Freemans Journal 1st November, 1893 (abridged)

Kinvara Twilight Photo: BO'D
Kinvara Twilight
Photo: BO’D

Mr W. B. Yeats delivered an interesting lecture on “Irish Fairy Tales” at 15 D’Olier Street last evening, under the auspices of the Young Ireland League. Mr Henry Dixon presided.
Mr Yeats, who was received with applause,  said that night was sacred to the fairies in general and to the phouca in particular. The phouca sometimes appeared as a horse, sometimes as a donkey, sometimes as an eagle and, indeed, took innumerable four-footed and two footed shapes.

The night of Samhain in old Pagan days was the commencement of winter, over which presided the phouca, whom the people considered the spirit of decay. They believed it was dangerous to go abroad on that night because the fairies might carry them off into their kingdom.  That night also the dead were believed to come out of their graves and ride upon the white sea waves, and there were stories of fishermen, who, having escaped the waves and come ashore, found the dead grasping them from behind.

Mr Yeats related a number of interesting fairy tales and said that folklore afforded the most beautiful material for literature and they could not do better than encourage people to use it for such. Every country in the world had these beliefs and universal belief like that meant some universal need for it.
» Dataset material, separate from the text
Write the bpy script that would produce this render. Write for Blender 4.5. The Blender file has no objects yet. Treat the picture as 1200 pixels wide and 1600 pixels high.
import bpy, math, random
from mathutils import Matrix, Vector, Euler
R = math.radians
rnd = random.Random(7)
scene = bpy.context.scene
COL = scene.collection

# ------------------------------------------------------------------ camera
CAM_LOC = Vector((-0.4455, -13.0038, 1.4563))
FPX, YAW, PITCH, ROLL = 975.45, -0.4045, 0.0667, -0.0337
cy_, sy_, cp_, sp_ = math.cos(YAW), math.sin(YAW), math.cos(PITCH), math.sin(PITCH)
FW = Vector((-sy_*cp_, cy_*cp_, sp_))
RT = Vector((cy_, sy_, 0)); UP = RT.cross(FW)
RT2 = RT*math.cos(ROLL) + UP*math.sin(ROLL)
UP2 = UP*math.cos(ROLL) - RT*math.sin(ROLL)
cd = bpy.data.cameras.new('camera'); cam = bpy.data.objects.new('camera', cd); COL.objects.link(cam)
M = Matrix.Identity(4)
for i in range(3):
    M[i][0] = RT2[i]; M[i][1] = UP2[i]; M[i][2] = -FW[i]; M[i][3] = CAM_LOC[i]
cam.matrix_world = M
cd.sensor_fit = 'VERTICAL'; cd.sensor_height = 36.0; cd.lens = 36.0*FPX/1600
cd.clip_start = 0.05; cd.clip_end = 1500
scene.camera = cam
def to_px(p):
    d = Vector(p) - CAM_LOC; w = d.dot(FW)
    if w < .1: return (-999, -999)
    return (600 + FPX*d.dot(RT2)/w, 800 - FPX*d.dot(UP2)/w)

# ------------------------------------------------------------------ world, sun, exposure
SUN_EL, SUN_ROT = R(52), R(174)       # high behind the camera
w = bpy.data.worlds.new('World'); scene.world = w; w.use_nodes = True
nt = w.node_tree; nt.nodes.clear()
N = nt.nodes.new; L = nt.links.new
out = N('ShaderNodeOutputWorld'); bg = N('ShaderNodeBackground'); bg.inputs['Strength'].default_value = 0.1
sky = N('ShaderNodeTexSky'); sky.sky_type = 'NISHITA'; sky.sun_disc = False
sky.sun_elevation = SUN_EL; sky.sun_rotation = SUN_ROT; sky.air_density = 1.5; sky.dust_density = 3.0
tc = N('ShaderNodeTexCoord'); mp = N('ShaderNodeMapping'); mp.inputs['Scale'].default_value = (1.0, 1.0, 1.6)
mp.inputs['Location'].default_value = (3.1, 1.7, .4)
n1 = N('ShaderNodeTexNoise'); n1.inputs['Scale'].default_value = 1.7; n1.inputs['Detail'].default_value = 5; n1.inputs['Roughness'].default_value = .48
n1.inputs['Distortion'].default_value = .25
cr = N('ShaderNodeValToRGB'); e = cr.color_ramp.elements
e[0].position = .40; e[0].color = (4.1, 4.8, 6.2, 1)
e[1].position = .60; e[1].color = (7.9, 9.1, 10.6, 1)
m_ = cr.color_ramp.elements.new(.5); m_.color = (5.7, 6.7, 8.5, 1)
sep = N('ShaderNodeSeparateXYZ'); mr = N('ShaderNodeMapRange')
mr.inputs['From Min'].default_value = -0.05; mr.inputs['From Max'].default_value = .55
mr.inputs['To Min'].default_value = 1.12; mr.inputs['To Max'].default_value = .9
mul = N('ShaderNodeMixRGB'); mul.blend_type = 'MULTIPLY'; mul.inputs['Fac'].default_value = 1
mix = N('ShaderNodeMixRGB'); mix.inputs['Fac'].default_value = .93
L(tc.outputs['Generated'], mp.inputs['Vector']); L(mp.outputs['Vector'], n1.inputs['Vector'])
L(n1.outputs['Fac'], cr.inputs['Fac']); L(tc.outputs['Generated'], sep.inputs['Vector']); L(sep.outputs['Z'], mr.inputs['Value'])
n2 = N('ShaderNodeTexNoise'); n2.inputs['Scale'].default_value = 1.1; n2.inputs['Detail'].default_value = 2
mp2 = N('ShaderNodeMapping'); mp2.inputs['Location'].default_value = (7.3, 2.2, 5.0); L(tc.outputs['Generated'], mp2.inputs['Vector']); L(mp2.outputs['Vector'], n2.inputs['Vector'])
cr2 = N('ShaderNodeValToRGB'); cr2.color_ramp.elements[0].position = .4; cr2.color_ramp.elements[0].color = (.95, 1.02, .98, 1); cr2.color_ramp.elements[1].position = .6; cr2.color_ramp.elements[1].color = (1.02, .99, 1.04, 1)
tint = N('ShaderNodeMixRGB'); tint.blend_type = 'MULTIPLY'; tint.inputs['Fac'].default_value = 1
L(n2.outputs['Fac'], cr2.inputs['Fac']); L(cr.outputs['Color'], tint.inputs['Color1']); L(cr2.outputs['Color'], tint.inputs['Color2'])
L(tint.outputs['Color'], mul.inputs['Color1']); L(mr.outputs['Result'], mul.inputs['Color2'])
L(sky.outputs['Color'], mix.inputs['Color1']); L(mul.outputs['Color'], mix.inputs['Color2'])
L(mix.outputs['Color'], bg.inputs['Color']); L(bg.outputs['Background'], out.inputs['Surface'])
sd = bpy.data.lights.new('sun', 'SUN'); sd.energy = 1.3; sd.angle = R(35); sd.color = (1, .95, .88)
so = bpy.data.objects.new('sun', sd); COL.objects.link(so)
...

If there was not deep down in the human soul some need to think about imaginary beings more beautiful and more powerful than the men and women they met in ordinary life, these things would not have arisen.   Forelore gave a beautiful and most ample expression for their vast emotions –  emotions which were always struggling to express themselves but were beaten down by the sordid interest of real life.  Poets were folklorists who had listened to the voice of the people.  They had taken the stories of the old men and women and had made them the delight of the most profound minds of all nations.